If we want to cure ourselves, we need to realize that we have a role to play as stewards; this world is ours to protect, not to destroy. We have no right to do what we are doing. We need to find ways to reduce our dependence on oil and find alternatives to oil.

But how, you ask? By taking the bus more often and eating locally produced and in season foods more often, by changing how we consume. By pressuring the government to actually implement pragmatic environmental legislation that works to reduce our economy’s reliance on this collective heroin. Incentives need to be put in place to get the private sector investing in alternatives, ones that actually work, not just hydrogen. We need a fundamental re-evaluation of how we transport goods, how we plan our cities; we need to make it easy for people to use less oil. We need to make a low-heroin diet part of our culture.

Most importantly, we need to use the market to do this – what people pay at the pump needs to reflect the true cost of oil; all the costs that are associated with it. These funds can be used to develop new technologies that will bring about change and provide work for people in our community. It may be expensive in the short term, but it will be much cheaper than inaction over the long run.

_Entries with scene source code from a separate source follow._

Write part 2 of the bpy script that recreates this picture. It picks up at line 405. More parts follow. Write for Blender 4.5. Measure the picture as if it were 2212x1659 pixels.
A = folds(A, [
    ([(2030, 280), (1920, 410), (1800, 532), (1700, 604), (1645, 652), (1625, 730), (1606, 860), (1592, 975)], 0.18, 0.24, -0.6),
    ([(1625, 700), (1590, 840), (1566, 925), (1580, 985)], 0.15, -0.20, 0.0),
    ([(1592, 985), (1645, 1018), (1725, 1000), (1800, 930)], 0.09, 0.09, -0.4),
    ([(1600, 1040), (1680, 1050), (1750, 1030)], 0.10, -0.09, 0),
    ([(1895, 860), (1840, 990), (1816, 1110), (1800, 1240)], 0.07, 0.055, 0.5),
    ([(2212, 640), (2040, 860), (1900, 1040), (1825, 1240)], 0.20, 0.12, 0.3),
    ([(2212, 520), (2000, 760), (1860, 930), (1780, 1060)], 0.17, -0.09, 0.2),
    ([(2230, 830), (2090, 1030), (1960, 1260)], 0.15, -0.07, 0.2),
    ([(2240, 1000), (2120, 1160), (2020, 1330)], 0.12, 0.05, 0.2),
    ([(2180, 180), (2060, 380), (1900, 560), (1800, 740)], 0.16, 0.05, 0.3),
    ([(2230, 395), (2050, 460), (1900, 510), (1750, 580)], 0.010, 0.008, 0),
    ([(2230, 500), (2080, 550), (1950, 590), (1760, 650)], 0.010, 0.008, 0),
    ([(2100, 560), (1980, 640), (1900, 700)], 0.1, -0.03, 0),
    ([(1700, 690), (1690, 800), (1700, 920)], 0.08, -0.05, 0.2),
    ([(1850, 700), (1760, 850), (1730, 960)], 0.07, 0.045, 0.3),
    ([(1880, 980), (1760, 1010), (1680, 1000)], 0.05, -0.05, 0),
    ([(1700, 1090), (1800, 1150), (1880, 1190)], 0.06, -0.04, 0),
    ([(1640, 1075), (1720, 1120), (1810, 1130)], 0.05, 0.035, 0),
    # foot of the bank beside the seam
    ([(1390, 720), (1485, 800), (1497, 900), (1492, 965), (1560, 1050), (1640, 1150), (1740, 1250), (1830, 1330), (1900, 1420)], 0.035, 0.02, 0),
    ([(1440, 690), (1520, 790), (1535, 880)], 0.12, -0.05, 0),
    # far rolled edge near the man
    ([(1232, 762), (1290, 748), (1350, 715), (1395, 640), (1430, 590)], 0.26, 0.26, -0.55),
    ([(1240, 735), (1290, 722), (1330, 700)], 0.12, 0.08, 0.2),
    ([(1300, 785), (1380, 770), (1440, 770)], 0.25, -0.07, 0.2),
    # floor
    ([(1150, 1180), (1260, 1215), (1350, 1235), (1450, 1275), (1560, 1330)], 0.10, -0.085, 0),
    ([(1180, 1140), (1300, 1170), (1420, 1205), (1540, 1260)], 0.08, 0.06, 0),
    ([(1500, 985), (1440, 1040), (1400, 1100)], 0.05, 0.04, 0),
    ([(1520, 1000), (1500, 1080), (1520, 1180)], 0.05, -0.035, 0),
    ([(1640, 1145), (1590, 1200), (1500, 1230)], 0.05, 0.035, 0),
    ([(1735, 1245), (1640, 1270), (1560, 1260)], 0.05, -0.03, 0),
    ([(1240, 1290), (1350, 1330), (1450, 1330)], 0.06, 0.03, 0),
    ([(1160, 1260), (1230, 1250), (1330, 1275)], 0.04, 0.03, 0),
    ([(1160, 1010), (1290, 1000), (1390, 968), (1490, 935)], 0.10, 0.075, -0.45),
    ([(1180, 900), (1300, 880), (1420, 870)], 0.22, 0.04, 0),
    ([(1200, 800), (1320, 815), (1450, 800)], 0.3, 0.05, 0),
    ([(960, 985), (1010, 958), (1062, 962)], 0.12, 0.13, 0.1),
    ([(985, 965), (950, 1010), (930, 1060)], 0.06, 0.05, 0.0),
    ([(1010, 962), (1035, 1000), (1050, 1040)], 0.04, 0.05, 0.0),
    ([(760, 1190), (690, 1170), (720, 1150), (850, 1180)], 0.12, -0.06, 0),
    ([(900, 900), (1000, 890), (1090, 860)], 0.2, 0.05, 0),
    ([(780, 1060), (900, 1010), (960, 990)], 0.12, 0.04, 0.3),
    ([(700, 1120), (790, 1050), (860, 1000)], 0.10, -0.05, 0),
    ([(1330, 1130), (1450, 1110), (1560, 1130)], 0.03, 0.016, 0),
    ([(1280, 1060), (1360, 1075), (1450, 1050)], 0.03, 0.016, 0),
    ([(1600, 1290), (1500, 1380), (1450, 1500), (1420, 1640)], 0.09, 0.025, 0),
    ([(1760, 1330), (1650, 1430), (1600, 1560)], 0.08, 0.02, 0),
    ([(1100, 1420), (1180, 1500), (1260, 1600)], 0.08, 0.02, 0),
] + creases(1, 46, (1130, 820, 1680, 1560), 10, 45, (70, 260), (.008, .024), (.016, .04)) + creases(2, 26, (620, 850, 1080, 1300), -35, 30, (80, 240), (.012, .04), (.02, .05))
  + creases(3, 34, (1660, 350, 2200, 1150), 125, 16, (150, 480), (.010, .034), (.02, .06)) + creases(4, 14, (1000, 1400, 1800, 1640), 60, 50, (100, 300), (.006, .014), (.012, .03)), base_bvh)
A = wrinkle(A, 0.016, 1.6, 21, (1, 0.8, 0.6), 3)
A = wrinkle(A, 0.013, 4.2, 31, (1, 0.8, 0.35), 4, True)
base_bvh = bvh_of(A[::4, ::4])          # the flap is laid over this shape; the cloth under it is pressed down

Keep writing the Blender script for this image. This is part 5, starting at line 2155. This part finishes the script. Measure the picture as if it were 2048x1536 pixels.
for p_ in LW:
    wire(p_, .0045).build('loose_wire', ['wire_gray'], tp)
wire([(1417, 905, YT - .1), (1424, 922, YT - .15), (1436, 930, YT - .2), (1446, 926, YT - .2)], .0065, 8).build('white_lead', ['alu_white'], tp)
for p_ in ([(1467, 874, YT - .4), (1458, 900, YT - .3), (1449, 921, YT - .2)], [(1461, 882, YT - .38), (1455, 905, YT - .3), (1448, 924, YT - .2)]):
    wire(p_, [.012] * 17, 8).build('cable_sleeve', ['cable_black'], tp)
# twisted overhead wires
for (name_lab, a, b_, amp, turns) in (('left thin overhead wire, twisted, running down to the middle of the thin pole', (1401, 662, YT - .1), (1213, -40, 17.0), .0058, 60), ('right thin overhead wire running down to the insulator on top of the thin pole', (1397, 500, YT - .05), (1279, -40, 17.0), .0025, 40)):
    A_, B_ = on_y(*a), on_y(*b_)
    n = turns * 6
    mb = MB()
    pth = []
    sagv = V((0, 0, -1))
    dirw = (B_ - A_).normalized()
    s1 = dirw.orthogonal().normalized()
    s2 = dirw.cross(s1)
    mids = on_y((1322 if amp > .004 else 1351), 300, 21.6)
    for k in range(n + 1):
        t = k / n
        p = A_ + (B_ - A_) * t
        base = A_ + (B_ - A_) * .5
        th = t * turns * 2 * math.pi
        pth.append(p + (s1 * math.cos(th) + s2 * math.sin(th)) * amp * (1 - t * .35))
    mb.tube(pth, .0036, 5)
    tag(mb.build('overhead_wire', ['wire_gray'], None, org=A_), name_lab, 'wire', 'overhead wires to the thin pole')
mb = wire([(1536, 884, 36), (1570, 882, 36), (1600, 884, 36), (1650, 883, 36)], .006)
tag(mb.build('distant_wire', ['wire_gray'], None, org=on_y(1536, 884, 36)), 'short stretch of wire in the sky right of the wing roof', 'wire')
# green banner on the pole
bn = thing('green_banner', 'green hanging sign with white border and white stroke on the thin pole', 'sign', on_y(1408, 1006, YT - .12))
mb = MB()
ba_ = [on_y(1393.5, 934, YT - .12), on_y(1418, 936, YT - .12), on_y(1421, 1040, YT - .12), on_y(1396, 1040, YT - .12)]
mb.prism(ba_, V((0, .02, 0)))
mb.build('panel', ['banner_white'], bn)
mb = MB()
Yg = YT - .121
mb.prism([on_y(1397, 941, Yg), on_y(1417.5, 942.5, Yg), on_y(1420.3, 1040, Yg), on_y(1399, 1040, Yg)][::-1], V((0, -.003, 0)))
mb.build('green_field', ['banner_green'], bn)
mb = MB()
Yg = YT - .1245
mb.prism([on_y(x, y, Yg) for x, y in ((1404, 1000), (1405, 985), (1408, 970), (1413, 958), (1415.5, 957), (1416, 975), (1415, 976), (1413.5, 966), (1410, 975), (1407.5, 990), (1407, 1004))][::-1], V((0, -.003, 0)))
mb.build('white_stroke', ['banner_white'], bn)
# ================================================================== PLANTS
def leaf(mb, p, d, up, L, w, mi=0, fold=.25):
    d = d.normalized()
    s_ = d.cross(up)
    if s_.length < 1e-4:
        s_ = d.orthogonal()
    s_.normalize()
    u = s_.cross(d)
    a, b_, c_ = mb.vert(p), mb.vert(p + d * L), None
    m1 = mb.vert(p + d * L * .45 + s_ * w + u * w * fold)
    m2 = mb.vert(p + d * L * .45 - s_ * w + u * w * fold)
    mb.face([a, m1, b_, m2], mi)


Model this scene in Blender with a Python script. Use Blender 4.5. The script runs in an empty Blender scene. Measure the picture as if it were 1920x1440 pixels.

We just need to make the right decisions, at every level: personal, relationship, family, community, municipal, regional, provincial, federal, and international. We need to harness human ingenuity efficiently and with sound logic. This is called an investment.
Why are we not doing this right now? Because we don’t care enough – if we cared we would be doing something to change it. It is time to step up, time to get things moving. Time to take what you are good at, and apply that to these issues that we know exist. Because if we do nothing, as we have been, we will stay addicted, we will keep shooting up the black slime, right into our veins. It is the hardest addiction to break, but break it we must.